OBJECTIVE: Reproduce the listing below exactly, minus its pictures.

** begin DATA **

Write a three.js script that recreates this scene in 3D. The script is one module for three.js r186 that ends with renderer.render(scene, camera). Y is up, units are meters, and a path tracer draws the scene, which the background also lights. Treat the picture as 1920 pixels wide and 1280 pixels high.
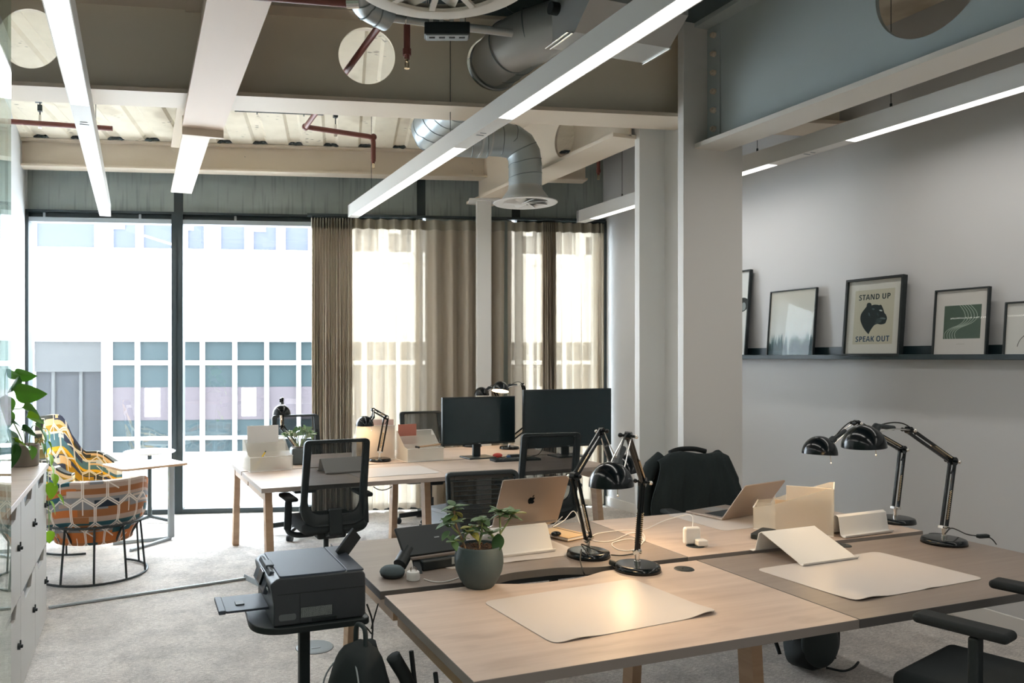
import * as THREE from 'three';
import { RoundedBoxGeometry } from 'three/addons/geometries/RoundedBoxGeometry.js';
import { mergeGeometries, mergeVertices, toCreasedNormals } from 'three/addons/utils/BufferGeometryUtils.js';
import { RectAreaLightUniformsLib } from 'three/addons/lights/RectAreaLightUniformsLib.js';
import { createNoise3D, createNoise4D } from 'simplex-noise';

// ---------- camera, sky, exposure ----------
const scene = new THREE.Scene();
const FOC = 1442, CX = 798, CY = 669, EYE = 1.6, YAW = Math.atan2(540, 1442);
const camera = new THREE.PerspectiveCamera(2 * Math.atan(640 / FOC) * 180 / Math.PI, 1.5, 0.05, 200);
camera.position.set(0, EYE, 0);
camera.rotation.set(0, -YAW, 0);
camera.setViewOffset(1920, 1280, 960 - CX, 640 - CY, 1920, 1280);   // shifted lens: verticals stay upright
scene.add(camera);
camera.focus = 3.4; camera.userData.fStop = 9;
const renderer = new THREE.WebGLRenderer({ antialias: true });
renderer.toneMapping = THREE.LinearToneMapping;
renderer.toneMappingExposure = 0.98;
renderer.shadowMap.enabled = true;
RectAreaLightUniformsLib.init();
scene.background = new THREE.Color(0.88, 0.96, 1.06);      // even white overcast
scene.backgroundIntensity = 24;
const LED = 18, LED_COLOR = [1.0, 0.955, 0.89];

// ---------- small helpers ----------
let seed = 7;
const rnd = () => { seed = (seed * 1664525 + 1013904223) >>> 0; return seed / 4294967296; };
const rr = (a, b) => a + (b - a) * rnd();
const noise3 = createNoise3D(() => rnd());
const V = (x, y, z) => new THREE.Vector3(x, y, z);
const CO = Math.cos(YAW), SI = Math.sin(YAW);
// a point of the photograph at a known height above the floor / on an upright plane through p along d (x, z)
function atH(u, v, h) { const zc = FOC * (EYE - h) / (v - CY), xc = (u - CX) / FOC * zc; return V(CO * xc + SI * zc, h, -(-SI * xc + CO * zc)); }
function onPlane(u, v, p, d) {
  const k = (u - CX) / FOC, rx = CO * k + SI, rz = -(CO - SI * k), n = [-d[1], d[0]];
  const t = (p[0] * n[0] + p[1] * n[1]) / (rx * n[0] + rz * n[1]);
  return V(rx * t, EYE - (v - CY) * t / FOC, rz * t);
}
const used = {};
function numbered(n) { used[n] = (used[n] || 0) + 1; return used[n] === 1 ? n : n + '_' + String(used[n] - 1).padStart(3, '0'); }
function prep(g) {                      // plain triangles with position, normal, uv only
  let h = g.index ? g.toNonIndexed() : g.clone();
  for (const k of Object.keys(h.attributes)) if (!['position', 'normal', 'uv'].includes(k)) h.deleteAttribute(k);
  if (!h.attributes.normal) h.computeVertexNormals();
  if (!h.attributes.uv) h.setAttribute('uv', new THREE.BufferAttribute(new Float32Array(h.attributes.position.count * 2), 2));
  return h;
}
function join(...gs) { gs = gs.flat(9); return gs.length === 1 ? prep(gs[0]) : mergeGeometries(gs.map(prep)); }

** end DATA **

TASK RESPONSE:
Write a three.js script that recreates this scene in 3D. The script is one module for three.js r186 that ends with renderer.render(scene, camera). Y is up, units are meters, and a path tracer draws the scene, which the background also lights. Treat the picture as 1920 pixels wide and 1280 pixels high.
import * as THREE from 'three';
import { RoundedBoxGeometry } from 'three/addons/geometries/RoundedBoxGeometry.js';
import { mergeGeometries, mergeVertices, toCreasedNormals } from 'three/addons/utils/BufferGeometryUtils.js';
import { RectAreaLightUniformsLib } from 'three/addons/lights/RectAreaLightUniformsLib.js';
import { createNoise3D, createNoise4D } from 'simplex-noise';

// ---------- camera, sky, exposure ----------
const scene = new THREE.Scene();
const FOC = 1442, CX = 798, CY = 669, EYE = 1.6, YAW = Math.atan2(540, 1442);
const camera = new THREE.PerspectiveCamera(2 * Math.atan(640 / FOC) * 180 / Math.PI, 1.5, 0.05, 200);
camera.position.set(0, EYE, 0);
camera.rotation.set(0, -YAW, 0);
camera.setViewOffset(1920, 1280, 960 - CX, 640 - CY, 1920, 1280);   // shifted lens: verticals stay upright
scene.add(camera);
camera.focus = 3.4; camera.userData.fStop = 9;
const renderer = new THREE.WebGLRenderer({ antialias: true });
renderer.toneMapping = THREE.LinearToneMapping;
renderer.toneMappingExposure = 0.98;
renderer.shadowMap.enabled = true;
RectAreaLightUniformsLib.init();
scene.background = new THREE.Color(0.88, 0.96, 1.06);      // even white overcast
scene.backgroundIntensity = 24;
const LED = 18, LED_COLOR = [1.0, 0.955, 0.89];

// ---------- small helpers ----------
let seed = 7;
const rnd = () => { seed = (seed * 1664525 + 1013904223) >>> 0; return seed / 4294967296; };
const rr = (a, b) => a + (b - a) * rnd();
const noise3 = createNoise3D(() => rnd());
const V = (x, y, z) => new THREE.Vector3(x, y, z);
const CO = Math.cos(YAW), SI = Math.sin(YAW);
// a point of the photograph at a known height above the floor / on an upright plane through p along d (x, z)
function atH(u, v, h) { const zc = FOC * (EYE - h) / (v - CY), xc = (u - CX) / FOC * zc; return V(CO * xc + SI * zc, h, -(-SI * xc + CO * zc)); }
function onPlane(u, v, p, d) {
  const k = (u - CX) / FOC, rx = CO * k + SI, rz = -(CO - SI * k), n = [-d[1], d[0]];
  const t = (p[0] * n[0] + p[1] * n[1]) / (rx * n[0] + rz * n[1]);
  return V(rx * t, EYE - (v - CY) * t / FOC, rz * t);
}
const used = {};
function numbered(n) { used[n] = (used[n] || 0) + 1; return used[n] === 1 ? n : n + '_' + String(used[n] - 1).padStart(3, '0'); }
function prep(g) {                      // plain triangles with position, normal, uv only
  let h = g.index ? g.toNonIndexed() : g.clone();
  for (const k of Object.keys(h.attributes)) if (!['position', 'normal', 'uv'].includes(k)) h.deleteAttribute(k);
  if (!h.attributes.normal) h.computeVertexNormals();
  if (!h.attributes.uv) h.setAttribute('uv', new THREE.BufferAttribute(new Float32Array(h.attributes.position.count * 2), 2));
  return h;
}
function join(...gs) { gs = gs.flat(9); return gs.length === 1 ? prep(gs[0]) : mergeGeometries(gs.map(prep)); }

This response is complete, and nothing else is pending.